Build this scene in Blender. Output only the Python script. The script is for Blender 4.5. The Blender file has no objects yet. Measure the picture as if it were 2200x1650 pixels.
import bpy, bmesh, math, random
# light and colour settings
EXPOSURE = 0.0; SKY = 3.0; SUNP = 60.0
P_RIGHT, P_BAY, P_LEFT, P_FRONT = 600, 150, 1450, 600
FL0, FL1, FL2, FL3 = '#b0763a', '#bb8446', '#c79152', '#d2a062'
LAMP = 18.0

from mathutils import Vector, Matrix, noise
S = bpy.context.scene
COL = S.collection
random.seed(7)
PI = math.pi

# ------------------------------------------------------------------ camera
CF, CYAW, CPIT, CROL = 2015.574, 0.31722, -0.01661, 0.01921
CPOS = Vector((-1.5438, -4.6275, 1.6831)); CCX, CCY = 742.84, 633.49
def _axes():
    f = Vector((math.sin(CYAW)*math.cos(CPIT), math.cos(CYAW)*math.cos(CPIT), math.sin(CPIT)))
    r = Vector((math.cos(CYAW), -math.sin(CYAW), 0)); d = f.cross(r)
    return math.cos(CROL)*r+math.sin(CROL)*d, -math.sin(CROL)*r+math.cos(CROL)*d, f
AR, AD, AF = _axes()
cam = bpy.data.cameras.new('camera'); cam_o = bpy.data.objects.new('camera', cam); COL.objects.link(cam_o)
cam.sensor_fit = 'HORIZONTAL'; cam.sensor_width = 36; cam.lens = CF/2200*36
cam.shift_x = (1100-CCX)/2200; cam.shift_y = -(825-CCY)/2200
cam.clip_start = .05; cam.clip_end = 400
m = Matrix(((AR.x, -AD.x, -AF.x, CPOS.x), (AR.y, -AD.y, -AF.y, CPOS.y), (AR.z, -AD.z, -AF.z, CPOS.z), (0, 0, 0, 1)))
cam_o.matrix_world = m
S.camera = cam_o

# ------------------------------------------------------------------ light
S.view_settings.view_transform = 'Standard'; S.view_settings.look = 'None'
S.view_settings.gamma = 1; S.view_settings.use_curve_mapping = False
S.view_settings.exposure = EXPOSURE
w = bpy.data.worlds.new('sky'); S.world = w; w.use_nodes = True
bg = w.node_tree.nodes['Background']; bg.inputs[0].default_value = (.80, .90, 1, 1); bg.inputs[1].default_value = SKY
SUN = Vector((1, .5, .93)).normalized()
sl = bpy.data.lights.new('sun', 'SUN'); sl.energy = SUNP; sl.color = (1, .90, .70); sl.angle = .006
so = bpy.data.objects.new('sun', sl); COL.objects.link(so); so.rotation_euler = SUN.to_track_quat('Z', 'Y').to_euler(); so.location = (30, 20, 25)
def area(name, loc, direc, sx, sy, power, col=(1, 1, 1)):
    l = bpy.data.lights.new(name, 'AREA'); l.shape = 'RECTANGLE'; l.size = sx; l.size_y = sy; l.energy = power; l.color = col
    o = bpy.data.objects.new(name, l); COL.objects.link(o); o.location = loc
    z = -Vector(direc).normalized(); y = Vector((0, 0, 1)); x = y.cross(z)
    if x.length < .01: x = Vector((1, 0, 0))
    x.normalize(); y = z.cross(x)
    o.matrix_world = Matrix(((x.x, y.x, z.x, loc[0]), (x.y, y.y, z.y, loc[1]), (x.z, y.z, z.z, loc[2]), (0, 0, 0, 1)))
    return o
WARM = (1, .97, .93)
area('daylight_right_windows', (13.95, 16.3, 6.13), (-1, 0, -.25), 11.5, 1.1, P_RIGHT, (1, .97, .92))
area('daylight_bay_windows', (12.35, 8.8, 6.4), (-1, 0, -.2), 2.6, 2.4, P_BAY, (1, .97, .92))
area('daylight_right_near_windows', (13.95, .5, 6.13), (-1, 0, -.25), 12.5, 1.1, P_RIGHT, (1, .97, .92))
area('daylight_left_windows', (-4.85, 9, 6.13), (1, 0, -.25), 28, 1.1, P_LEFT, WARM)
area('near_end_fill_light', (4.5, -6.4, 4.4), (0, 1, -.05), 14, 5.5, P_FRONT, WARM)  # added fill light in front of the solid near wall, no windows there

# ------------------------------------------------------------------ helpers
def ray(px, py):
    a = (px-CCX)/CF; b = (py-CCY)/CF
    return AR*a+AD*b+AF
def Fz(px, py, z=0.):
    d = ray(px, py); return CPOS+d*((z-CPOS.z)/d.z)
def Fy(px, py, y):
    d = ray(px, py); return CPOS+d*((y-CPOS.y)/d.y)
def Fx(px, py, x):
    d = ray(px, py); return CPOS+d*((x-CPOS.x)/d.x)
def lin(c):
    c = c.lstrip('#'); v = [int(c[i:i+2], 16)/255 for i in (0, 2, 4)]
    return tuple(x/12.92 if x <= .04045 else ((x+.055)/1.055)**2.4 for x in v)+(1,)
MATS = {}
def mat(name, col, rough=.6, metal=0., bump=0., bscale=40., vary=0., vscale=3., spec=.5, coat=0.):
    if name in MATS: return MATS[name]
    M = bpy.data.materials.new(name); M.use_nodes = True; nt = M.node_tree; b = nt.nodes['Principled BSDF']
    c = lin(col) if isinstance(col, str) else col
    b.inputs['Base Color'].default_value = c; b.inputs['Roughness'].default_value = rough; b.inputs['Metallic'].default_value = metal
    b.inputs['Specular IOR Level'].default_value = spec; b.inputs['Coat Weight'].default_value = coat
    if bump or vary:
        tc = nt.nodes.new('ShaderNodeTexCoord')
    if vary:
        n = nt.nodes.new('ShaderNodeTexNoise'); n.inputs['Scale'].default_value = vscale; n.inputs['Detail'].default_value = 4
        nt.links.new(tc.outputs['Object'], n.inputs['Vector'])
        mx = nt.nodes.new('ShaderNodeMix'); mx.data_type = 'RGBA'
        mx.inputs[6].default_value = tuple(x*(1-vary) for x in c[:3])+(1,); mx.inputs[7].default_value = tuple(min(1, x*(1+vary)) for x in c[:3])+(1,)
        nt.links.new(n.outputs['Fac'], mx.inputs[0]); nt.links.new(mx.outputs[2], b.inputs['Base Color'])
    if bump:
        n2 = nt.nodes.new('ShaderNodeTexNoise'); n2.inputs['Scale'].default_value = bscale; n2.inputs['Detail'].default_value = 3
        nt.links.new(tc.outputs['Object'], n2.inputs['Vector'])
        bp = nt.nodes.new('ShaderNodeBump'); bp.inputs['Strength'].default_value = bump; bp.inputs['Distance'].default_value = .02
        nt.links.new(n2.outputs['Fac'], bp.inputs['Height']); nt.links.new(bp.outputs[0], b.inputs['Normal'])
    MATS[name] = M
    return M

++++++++

From the first line above through the line that contains "PI = math.pi", quote each line exactly. Output nothing more.

#### EXERCISE SOLUTION
Build this scene in Blender. Output only the Python script. The script is for Blender 4.5. The Blender file has no objects yet. Measure the picture as if it were 2200x1650 pixels.
import bpy, bmesh, math, random
# light and colour settings
EXPOSURE = 0.0; SKY = 3.0; SUNP = 60.0
P_RIGHT, P_BAY, P_LEFT, P_FRONT = 600, 150, 1450, 600
FL0, FL1, FL2, FL3 = '#b0763a', '#bb8446', '#c79152', '#d2a062'
LAMP = 18.0

from mathutils import Vector, Matrix, noise
S = bpy.context.scene
COL = S.collection
random.seed(7)
PI = math.pi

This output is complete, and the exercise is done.